A group of more than 50 unions, public interest and consumer groups released a statement last week opposing White House control of independent agencies like the FCC. Meanwhile, major telecom and media trade associations and companies have been mostly quiet concerning the Donald Trump administration's actions to assert control of independent agencies and its dismissal of Democrats serving on federal commissions.
Michael Powell to retire this year as NCTA president and CEO ... FCC promotes Zenji Nakazawa to acting chief, Public Safety Bureau, replacing Deb Jordan, retiring ... Comcast names Hensey Fenton, ex-Covington & Burling, deputy general counsel-privacy and digital governance … Changes at NASA: Vanessa Wyche promoted to acting associate administrator, replacing Jim Free, retired; Stephen Koerner advanced to acting director-Johnson Space Center, replacing Wyche; Jackie Jester, ex-Relativity Space, appointed associate administrator-office of legislative and intergovernmental affairs.
The U.S. Court of Appeals for the D.C. Circuit on Thursday rejected Hikvision’s request that the court order the FCC to begin processing the Chinese company’s authorization requests for gear it wants to sell in the U.S. (see 2502240045).

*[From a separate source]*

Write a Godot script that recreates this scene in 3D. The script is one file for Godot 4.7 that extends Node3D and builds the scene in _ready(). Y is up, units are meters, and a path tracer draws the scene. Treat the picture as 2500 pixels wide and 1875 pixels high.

The FCC had asked the court not to take that step (see 2502110040). Hikvision said many of the products it sells can’t be connected to the internet. The court issued a brief order saying the motion was denied. Hikvision and Dahua won a partial victory last year (see 2404020068) when the D.C. Circuit found that the FCC’s definition of critical infrastructure in a 2022 order was “overly broad.”

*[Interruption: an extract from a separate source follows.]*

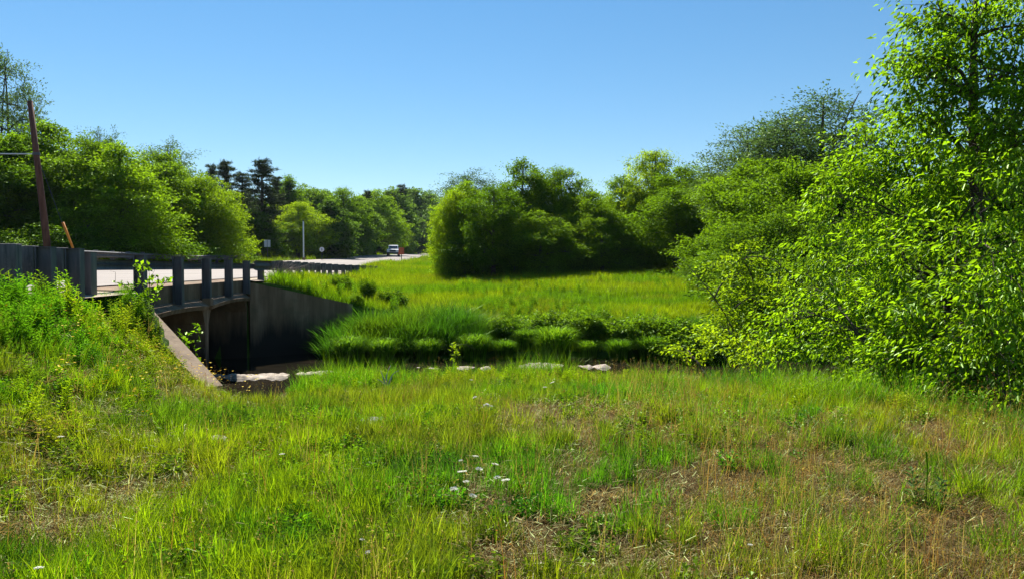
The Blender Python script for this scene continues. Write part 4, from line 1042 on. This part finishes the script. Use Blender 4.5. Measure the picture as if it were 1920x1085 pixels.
# 5. leafy weeds on the left bank, along the crest and by the creek
X, Y = region(16000, 5, 24, 41, 1.0)
s = sdist(X, Y); r_ = np.random.default_rng(42); rr = r_.random(len(X))
bankw = (1 - sstep(1.2, 3.0, s)) * (s > .35) * (Y < 15.5) * 1.0 + 1.2 * (s < 1.6) * (Y > 8) * (Y < 14)
creekw = sstep(11.5, 15.5, Y) * (1 - sstep(20.8, 21.5, Y)) * 1.2 * (1 - .93 * sstep(-4.2, -3.2, X) * (1 - sstep(3.8, 4.8, X)) * sstep(14.5, 16, Y))
edge = np.exp(-((Y - (12.5 - np.clip(X - 1.5, 0, 12) * 1.05)) / 1.2) ** 2) * sstep(2.5, 5, X) * .5
nz = fbm(X, Y + 30, .9, 3)
k = (~in_channel(X, Y) | (creekw > .1) & (s > 3.0)) & ((near_walls(X, Y) > .3) | (s < 1.3)) & (np.hypot(X + 4.75, Y - 11.9) > .75) & (s > .38) & (rr < (bankw * .55 + creekw + edge) * sstep(.35, .55, nz)); X, Y = X[k], Y[k]
s = sdist(X, Y); zz = terrain(X, Y); k = zz > -1.35; X, Y, s, zz = X[k], Y[k], s[k], zz[k]
scl = np.where(s < 1.3, .85, .65) * (.6 + .6 * np.random.default_rng(43).random(len(X))); scl = scl * np.interp(Y, [14, 19], [1, .62])
gn_scatter('leafy_weeds', 'leafy_weed', 'lush leafy weeds on the left bank below the guardrail and down to the creek', 'weeds', np.stack([X, Y, zz - .01], 1), scl, greens(X, Y, 44) * 1.25, .15, seed=45)
# 6. lush tall grass towards the creek, on the crest edges
X, Y = region(15000, 9.5, 22.5, 51, 1.0)
s = sdist(X, Y); zz = terrain(X, Y); r_ = np.random.default_rng(52); rr = r_.random(len(X))
y0 = 12.5 - np.clip(X - 1.5, 0, 12) * 1.05
wgt = np.maximum(sstep(12.5, 15, Y), sstep(y0 - 2.5, y0 + .5, Y) * (X > 2)) * (1 - .0 * s)
k = (s > 3.1) & (np.hypot(X + 4.4, Y - 11.6) > 1.1) & (zz > -1.37) & (rr < wgt) & (near_walls(X, Y) > .5); X, Y, zz = X[k], Y[k], zz[k]
c = mixn(greens(X, Y, 53), np.repeat((GREEN * 1.1)[None], len(X), 0), np.full(len(X), .45))
gn_scatter('creekside_grass', 'tall_tuft', 'tall lush grass on the slope down to the creek', 'grass', np.stack([X, Y, zz - .02], 1), (.35 + .4 * r_.random(len(X))) * np.interp(Y, [15, 19], [1, .55]) * (.55 + 1.0 * sstep(.42, .66, fbm(X, Y, .8, 3)) * (1 - .8 * sstep(-4, -3, X) * (1 - sstep(3.5, 4.5, X)) * sstep(14, 16.5, Y))), c, .2, seed=54)
# 7. meadow beyond the creek and roadside verge
r_ = np.random.default_rng(61)
X, Y = region(60000, 25.5, 75, 62, 1.35, 2)
s = sdist(X, Y); zz = terrain(X, Y)
k = (s > .5) & (~in_channel(X, Y)) & (near_walls(X, Y) > .25) & (zz > -1.2) & (Y < np.where(X < -3, 75, 56)); X, Y, zz = X[k], Y[k], zz[k]
f = sstep(.42, .62, fbm(X * .6, Y, .22, 3)); MEL = np.array([.21, .29, .003]); MEG = np.array([.115, .23, .003])
c = mixn(np.repeat(MEL[None], len(X), 0), np.repeat(MEG[None], len(X), 0), f); f = sstep(.55, .72, fbm(X, Y, .5, 3)); c = mixn(c, c * 0 + OLIVE * 1.1, f * .5)
c *= (.8 + .4 * r_.random((len(X), 1)))
gn_scatter('meadow_grass', 'meadow_tuft', 'bright yellow-green meadow grass beyond the creek', 'grass', np.stack([X, Y, zz - .03], 1), (.55 + .5 * r_.random(len(X))) * np.interp(Y, [26, 60], [.9, 1.15]) * np.where((X < -5) & (sdist(X, Y) < 1.7), 1.35, 1.0), c, .1, seed=63)
# darker leafy patches in the meadow
X, Y = region(9000, 25.8, 50, 68, 1.5, 2); r_ = np.random.default_rng(69); zz = terrain(X, Y); nz = fbm(X + 20, Y * .8, .42, 3)
k = (sdist(X, Y) > 1.2) & (~in_channel(X, Y)) & (zz > -1.1) & (nz > .57) & (r_.random(len(X)) < np.interp(Y, [26, 34, 50], [.9, .45, .15])); X, Y, zz = X[k], Y[k], zz[k]
gn_scatter('meadow_herbs', 'leafy_weed', 'patches of darker leafy herbs in the meadow beyond the creek', 'ground cover', np.stack([X, Y, zz - .03], 1), .8 + .7 * r_.random(len(X)), np.array([[.10, .21, .006]]) * (.6 + .8 * r_.random((len(X), 1))), .2, seed=70)
# verge across the road
X, Y = region(14000, 30, 190, 65, 1.4, 2)
s = sdist(X, Y); k = ((s < -10.2) & (s > -24)) | ((s > .7) & (s < 16) & (Y > 70)); X, Y = X[k], Y[k]; r_ = np.random.default_rng(66)
gn_scatter('verge_grass', 'meadow_tuft', 'sunlit verge grass along both sides of the distant road', 'grass', np.stack([X, Y, terrain(X, Y) - .03], 1), .9 + .7 * r_.random(len(X)), np.array([[.17, .25, .005]]) * (.7 + .5 * r_.random((len(X), 1))), .1, seed=67)
# 8. reeds on the far creek bank
r_ = np.random.default_rng(71)
X = -6.2 + 19 * r_.random(5200); Y = 25.2 + 3.2 * r_.random(5200) ** 1.3
Y = Y + .5 * np.sin(X * 1.3) * .5
Y = np.where(X < -2.0, Y - np.interp(X, [-6.2, -4.5, -2.0], [.2, .9, 0]), Y)
zz = terrain(X, Y); nz = fbm(X, Y, .9, 3); k = (zz > -1.5) & (Y > np.where(X > -1, 26.3, np.where(X < -3.2, 25.1, 25.5))) & (nz > np.where(X > -.8, .62, .30)) & (near_walls(X, Y) > .6) & (sdist(X, Y) > 2.6); X, Y, zz = X[k], Y[k], zz[k]
c = mixn(np.repeat((np.array([.045, .135, .006]))[None], len(X), 0), np.repeat((np.array([.09, .17, .006]))[None], len(X), 0), sstep(.45, .65, fbm(X, Y, .8, 2))) * (.5 + 1.0 * r_.random((len(X), 1)))
gn_scatter('reeds', 'reed_tuft', 'dense dark-based green reeds lining the far creek bank', 'reeds', np.stack([X, Y, zz - .05], 1), (.6 + .35 * r_.random(len(X))) * np.interp(X, [-2, 0], [1.15, .7]) * (.75 + .6 * fbm(X, Y, 1.4, 2)), c, .22, seed=72)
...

The FCC’s World Radiocommunication Conference Advisory Committee will meet in person April 15 at 11 a.m. in the Commission Meeting Room, the agency said Thursday. This will be the first meeting of the committee during Donald Trump's second presidency. The meeting will be livestreamed.
FCC Chairman Brendan Carr told reporters Thursday that he will look “very closely” at the state of play on legacy copper in carrier networks. “We have a regime in place where we are requiring carriers to invest billions and billions of dollars into aging, legacy copper networks,” sometimes in parallel with building a modern network, Carr said. “We need to find a way to create the incentives so that we can transition people to next-generation services and incentivize investment in new infrastructure.”
House Oversight Delivering on Government Efficiency (DOGE) Subcommittee Chairwoman Marjorie Taylor Greene, R-Ga., told us Wednesday that she has firmed up a late March date for a hearing with PBS CEO Paula Kerger and NPR CEO Katherine Maher to examine claims that public broadcasters’ content has a pro-Democratic bias (see 2502030064). Greene earlier this month proposed March 24 as one potential date for the hearing. The panel will take place amid growing GOP interest in ending federal funding for the broadcasters.
The FCC has sent letters to U.S. tech companies that are regulated under the EU’s Digital Services Act, offering to help them oppose “censorship requests coming from Europe,” said FCC Chairman Brendan Carr in a post-meeting press conference Thursday. Europe's DSA is “very discriminatory” and “Orwellian” and requires U.S. platforms to censor speech, Carr said. The letters -- sent to Alphabet, Apple, Meta, Amazon, Microsoft, X, Snap, Wikipedia, LinkedIn and Pinterest -- ask the companies to schedule briefings with him on “reconciling the DSA with America’s free speech tradition” and the role of EU officials in encouraging censorship. The briefings should also include information on the economic and technical feasibility of geofencing -- separating online platforms into two, with one consistent with EU law and the other “for free speech,” Carr said. The DSA “is positioned to thwart efforts by U.S. tech companies to preserve and respect First Amendment principles on their platforms,” the letters said. They highlighted DSA rules against hate speech, blasphemy, insults and speaking ill of the dead, and an impending rule that requires companies to follow the EU’s rules against disinformation. Carr said the DSA could force U.S. companies to alter their content moderation policies to meet EU standards, which would take them away from fostering free speech. The letters give companies until Monday to respond.